To add on to this: Instance admins have no control over moderating content from other instances that they’re federated with. An acceptable post on one instance could be rule breaking to another. The only option that other instance has is to defederate. Admins have acknowledged defederation is an extreme measure for what is often just a few problem communities or users, but they have no other option.
Ein föderiertes Netzwerk, das seinen größten Vorteil aufgrund unterschiedlicher Meinungen selbst deföderiert.
#FindedenFehler
It would be less of a problem if we as users on an instance could block entire instances, effectively defederating it just for our user. Then those running instances could defederate only in severe cases.
Blocking an instance on a user by user basis has a key drawback in the sense of those instances you block can still influence the posts and comments via up and down votes
Defederating basically means that those instances no longer have any influence on the community you’re a part of
Basically think of it this way, say you’re on a queer friendly instance that is still federated with a right wing instance. That right wing instance can manipulate the posts of the queer friendly instance by up voting queerphobic content and down voting queer positive content. And you block the instance as a user those votes still federated over so you’ll see queer positive content getting down voted to oblivion.
Would it though?

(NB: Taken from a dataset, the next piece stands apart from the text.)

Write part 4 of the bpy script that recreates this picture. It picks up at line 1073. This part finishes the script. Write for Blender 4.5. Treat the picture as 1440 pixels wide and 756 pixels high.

I understand that the main reason for defederating is to avoid your instance downloading CSAM posted in another instance, which could get an instance maintainer in legal problems. Allowing users to block entire instances won’t help, because the illegal media will still get downloaded by the instance.
IANAL, if subscribers had a decryption key, and the instance only stored encrypted copies of the media, would instances still be liable? Kinda-sorta like Tor relay-only nodes; it seems like only exit nodes get in trouble.